CHP’li Başevirgen yaptığı değerlendirmede, “Girdi maliyetlerinin artacağını ve buna bağlı olarak süt ürünlerinin daha da zamlanacağını söylemek mümkün.  Hali hazırda Ulusal Süt Konseyinin belirlediği çiğ süt referans fiyatı 8,5 lira. Ulusal Süt Konseyi’nin referans fiyatı artırmak için bu hafta toplanacağı tahmin ediliyor. Seçim öncesinde üreticinin zarar etmesi pahasına çiğ süt fiyatını baskılamışlardı ama artık bu fiyatlarda tutamayacaklarını iktidar da biliyor. Süt üreticilerinin beklentisi 13 lira. Şayet beklentilere yakın bir fiyat belirlenirse süt ürünlerine ilave zamların gelmesi an meselesi. Gelinen durumun suçlusu ne üretici ne sanayici ne de marketlerdir. Üreticilerimizin maliyetleri karşılayabilmesi ve damızlık hayvan kesimlerinin önünün alınması için çiğ süt fiyatının 13 lira olması bizce de elzemdir” ifadelerini kullandı.
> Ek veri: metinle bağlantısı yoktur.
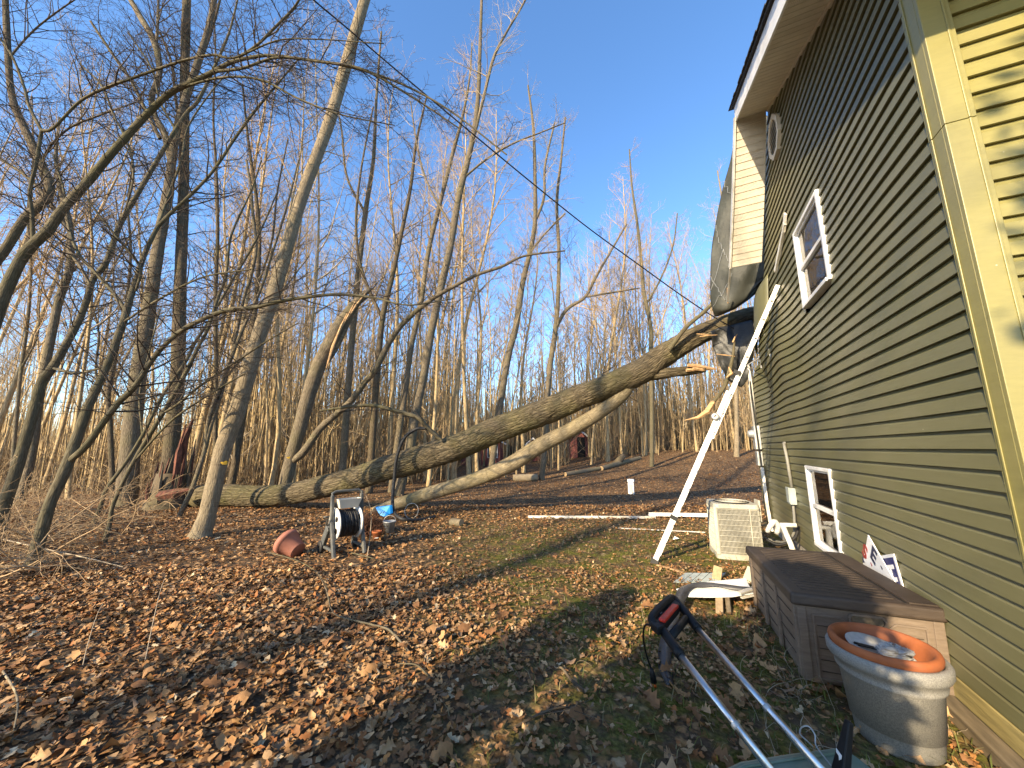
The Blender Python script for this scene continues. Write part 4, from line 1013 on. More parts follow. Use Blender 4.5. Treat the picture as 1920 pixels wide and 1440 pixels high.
# root end knob
obj('butt_flare', MB().lathe([(.001, -.05), (.24, 0), (.33, .1), (.31, .35), (.27, .6)], P[0] - (P[10] - P[0]) * .2, 20, P[14] - P[0]), M['bark_fallen'], ft, smooth=True)
# hanging broken branch
hb = path4([(1377, 640, 5, 7.7), (1374, 668, 7, 7.7), (1369, 690, 9, 7.7), (1362, 715, 10, 7.7), (1350, 738, 9, 7.7), (1335, 757, 8, 7.75)], 26)
hbt = thing('hanging_branch', hb[0][-1], 'broken branch with torn raw ends dangling under the trunk beside the ladder', 'branch')
b_ = Tubes(); b_.add(hb[0], hb[1], 8); link('bark', b_.mesh('bark', M['bark_smooth'], ROOT[hbt.name]), hbt)
m = MB()
a, b, c, d = gF(1337, 754, 7.72), gF(1326, 772, 7.7), gF(1308, 783, 7.7), gF(1284, 788, 7.68)
shards('splinter', [([a, b, c, d], [.05, .06, .035, .006]), ([gF(1366, 688, 7.6), gF(1372, 700, 7.6), gF(1362, 708, 7.6)], [.01, .04, .01]), ([gF(1374, 642, 7.68), gF(1378, 632, 7.66), gF(1383, 626, 7.66)], [.02, .014, .004]),
    ([gF(1343, 664, 7.7), gF(1360, 666, 7.68), gF(1378, 668, 7.68)], [.008, .012, .006])], M['wood_raw'], hbt, 6)
# the red splintered stump
sb = gF(318, 935, 10.75); sb[2] = T(sb[0], sb[1])
st = thing('splintered_stump', sb, 'rotten red brown splintered stump left standing where the fallen trunk snapped off', 'stump')
rr = random.Random(12); m = MB()
prof = [(.62, -.1), (.52, .12), (.44, .4), (.40, .75), (.36, .95)]
m.lathe(prof, sb, 18)
obj('butt', m, M['bark_brown'], st, smooth=True)
for k in range(60):
    a = rr.uniform(0, 6.28); r = rr.uniform(.15, .50); h = rr.uniform(.5, 1.3) * (1.1 + .35 * math.cos(a - .4)); w = rr.uniform(.03, .10)
    p0 = sb + np.array((r * math.cos(a), r * math.sin(a), rr.uniform(.0, .3))); tip = p0 + np.array((rr.uniform(-.10, .16), rr.uniform(-.1, .1), h))
    shards('splinter', [([p0, p0 * .5 + tip * .5 + np.array((rr.uniform(-.03, .03), 0, 0)), tip], [w, w * .85, .010])], M['wood_red' if k % 5 < 2 else 'bark_brown'], st)
shards('splinter', [([gF(334, 868, 10.1), gF(345, 830, 10.05), gF(362, 786, 10.0)], [.10, .095, .03]), ([gF(330, 890, 10.0), gF(336, 850, 10.0), gF(349, 795, 10.0)], [.07, .08, .01]),
    ([gF(300, 930, 10.1), gF(330, 925, 10.0), gF(362, 918, 10.1)], [.12, .13, .05])], M['wood_red'], st)

# ------------------------------------------------------------------ tarps over the hole
def grid_px(rows): return [[gF(*c) for c in r] for r in rows]
def upsample(G, n):
    G = np.array(G); r, c = G.shape[:2]
    A = np.stack([catmull(G[:, j].reshape(r, 3), n) for j in range(c)], 1)
    return np.stack([catmull(A[i], n) for i in range(n)], 0)
def wrinkle(G, amp, seed):
    rng = np.random.default_rng(seed); n = G.shape[0]
    u, v = np.meshgrid(np.linspace(0, 1, n), np.linspace(0, 1, n))
    w = np.zeros((n, n))
    for k in range(9):
        f = rng.uniform(3, 16); a = rng.uniform(0, 6.28); w += np.abs(np.sin(f * (u * math.cos(a) + v * math.sin(a)) + rng.uniform(0, 6))) / (1 + f * .12)
    w -= w.mean()
    nv = np.array([0.35, -.9, .1])
    return G + amp * w[:, :, None] * nv
G = upsample(grid_px([
 [(1381, 218, 6.1), (1386, 218, 6.0), (1400, 218, 6.0), (1420, 216, 5.9), (1444, 214, 5.75)],
 [(1372, 290, 6.6), (1385, 292, 6.5), (1400, 292, 6.4), (1425, 290, 6.2), (1446, 290, 5.95)],
 [(1352, 370, 7.0), (1375, 372, 6.8), (1400, 372, 6.7), (1428, 370, 6.4), (1449, 372, 6.1)],
 [(1336, 450, 7.2), (1362, 452, 7.0), (1400, 455, 6.8), (1432, 452, 6.55), (1458, 445, 6.2)],
 [(1331, 520, 7.2), (1360, 528, 7.0), (1395, 526, 6.85), (1432, 512, 6.7), (1470, 455, 6.15)],
 [(1333, 572, 7.25), (1358, 576, 7.0), (1390, 566, 6.9), (1425, 530, 6.8), (1463, 490, 6.3)],
 [(1341, 593, 7.35), (1360, 588, 7.15), (1388, 573, 7.05), (1420, 548, 6.95), (1452, 512, 6.5)]]), 46)
G = wrinkle(G, .045, 3)
tp = thing('roof_tarp', G[45, 0], 'grey tarp draped over the torn gable above the trunk', 'tarp')
obj('tarp_sheet', MB().grid(G), M['tarp'], tp, smooth=True, solid=.006)
m = MB()
for (a, b) in ((( 12, 0), (16, 16)), ((20, 0), (26, 14)), ((30, 0), (36, 15)), ((40, 0), (28, 16)), ((33, 1), (24, 10))):
    n = 14; pts = [G[int(round(a[0] + (b[0] - a[0]) * t)), int(round(a[1] + (b[1] - a[1]) * t))] + np.array((-.012, -.012, 0)) for t in np.linspace(0, 1, n)]
    m.tube(pts, .006, 4)
obj('fold_crease', m, M['galv'], tp)
G2 = wrinkle(upsample(grid_px([
 [(1330, 622, 8.15), (1355, 612, 8.1), (1380, 606, 8.0), (1410, 600, 7.75)],
 [(1340, 655, 8.2), (1360, 655, 8.1), (1385, 650, 7.95), (1416, 640, 7.7)],
 [(1350, 690, 8.25), (1368, 694, 8.15), (1390, 690, 8.0), (1412, 670, 7.85)],
 [(1368, 716, 8.3), (1380, 722, 8.2), (1393, 724, 8.1), (1404, 705, 8.0)]]), 30), .05, 8)
tp2 = thing('torn_tarp', G2[29, 0], 'black torn tarp hanging in folds under the trunk at the house corner', 'tarp')
obj('tarp_sheet', MB().grid(G2), M['tarp_dark'], tp2, smooth=True, solid=.005)
m = MB()
for a, b, w in (((1428, 608), (1437, 640), .045), ((1436, 640), (1445, 668), .035), ((1421, 575), (1426, 592), .04), ((1422, 646), (1428, 690), .05), ((1399, 686), (1440, 661), .018), ((1430, 618), (1424, 630), .03)):
    m.bar(gx(*a, 1.36), gx(*b, 1.37), w, .012, up=(1, .2, 0))
obj('broken_trim', m, M['white_dirty'], house)

# ------------------------------------------------------------------ ladder
A0 = gt(1226, 1056); A1 = gx(1455, 532, 1.40)
ld = thing('ladder', A0, 'white extension ladder leaning from the lawn up to the broken gable', 'ladder')
dl = A1 - A0; LL = np.linalg.norm(dl); dl = dl / LL
mid = (A0 + A1) / 2; wd = np.array([mid[0] * 1.0, mid[1], 0]); wd /= np.linalg.norm(wd); wd -= dl * (wd @ dl); wd /= np.linalg.norm(wd)
nl = np.cross(wd, dl)
def rail(a, b, o, t, w):
    p, q = A0 + dl * a + wd * o, A0 + dl * b + wd * o
    m = MB(); m.obox((p + q) / 2, dl, wd, nl, (b - a) / 2, t * .4, w / 2)
    for s in (-1, 1): m.obox((p + q) / 2 + nl * s * (w / 2 - .005) + wd * t, dl, wd, nl, (b - a) / 2, t * .9, .006)
    return m
for o in (0, .42): obj('rail', rail(0, 2.75, o, .012, .068), M['ladder'], ld)
for o in (.03, .39): 
    mm = rail(2.05, LL, o, .012, .058)
    mm.V = [tuple(np.array(v) + nl * .03) for v in mm.V]; obj('rail', mm, M['ladder'], ld)
k = 0.28
while k < LL - .05:
    p = A0 + dl * k + (nl * .03 if k > 2.1 else 0)
    obj('rung', MB().tube([p + wd * -.008, p + wd * .43], .016, 8), M['ladder'], ld)
    obj('rung_cap', MB().lathe([(.001, .004), (.011, .004), (.013, 0)], p - wd * .012, 10, -wd), M['galv'], ld)
    k += .305
pp = A0 + dl * 2.32
obj('pulley', MB().lathe([(.02, 0), (.05, 0), (.055, .012), (.05, .024), (.02, .024)], pp - wd * .03 + nl * -.03, 16, -wd), M['galv'], ld, smooth=True)
for k in (.72, 3.05): obj('bracket', MB().obox(A0 + dl * k - wd * .012, dl, wd, nl, .03, .012, .05), M['black'], ld)
obj('foot', MB().obox(A0 + dl * .02, dl, wd, nl, .04, .02, .05).obox(A0 + wd * .42 + dl * .02, dl, wd, nl, .04, .02, .05), M['rubber'], ld)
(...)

“YÜZDE 50 ZAMMA KİMSE ŞAŞIRMASIN”

İkamesi olmayan süt ve süt ürünlerinin, dar gelirli yurttaşlara ucuz olarak ulaştırılması gerektiğinin altını çizen Başevirgen, “Süte, yoğurda birkaç ay içerisinde %50 zam gelirse kimse şaşırmasın. Avrupa'da ortalama çiğ süt 0,5 Euro, karkas et ise 5 Euro. 1'e 10 gibi bir oran var. Bizde çiğ süt 8,5 lira karkas et 230 lira. 1'e 27 gibi bir oran var. Bizde de aynı oranlama yapılsa çiğ sütün fiyatı 23 lira olmalıydı. Ama kanaatkâr süt üreticilerimiz 13 liraya razı. Bunu bile vermekten imtina ederlerse bilinsin ki ülke hayvancılığına ihanet edilmektedir” dedi.

“İTHALATA RAĞMEN ET FİYATLARINDAKİ ARTIŞ DURDURULAMIYOR”

Üreticilerin kredi-borç-icra, sanayicinin kur-faiz, tüketicilerin ise enflasyon ve vaatler döngüsünde savrulduğunu söyleyen Başevirgen, “Bu tabloda iktidar ne yapıyor? Kırmızı et ve canlı hayvan ithal ediyor ama yine de et fiyatlarındaki artışı durduramıyor. Süt üreticileri ise adeta kaderine terkedilmiş durumda. Zaten et fiyatlarındaki artışlar süt üreticisinin aklını çelmekte ve damızlık hayvanların kesimine neden olmakta. Hayvan sayısındaki azalmalar, yem fiyatlarındaki artışlar süt üretimimizi çok daha olumsuz etkileyecek. Seçim öncesi görev zararı yaparak hayvancılık sektörüne indirimli tahıl satan TMO, yeni hazine bakanımızın göreve başlamasıyla bu uygulamadan vazgeçti.  Bunun sonucunda hali hazırda kilosu 8 lira civarında olan yem fiyatları da oldukça artacak” şeklinde konuştu.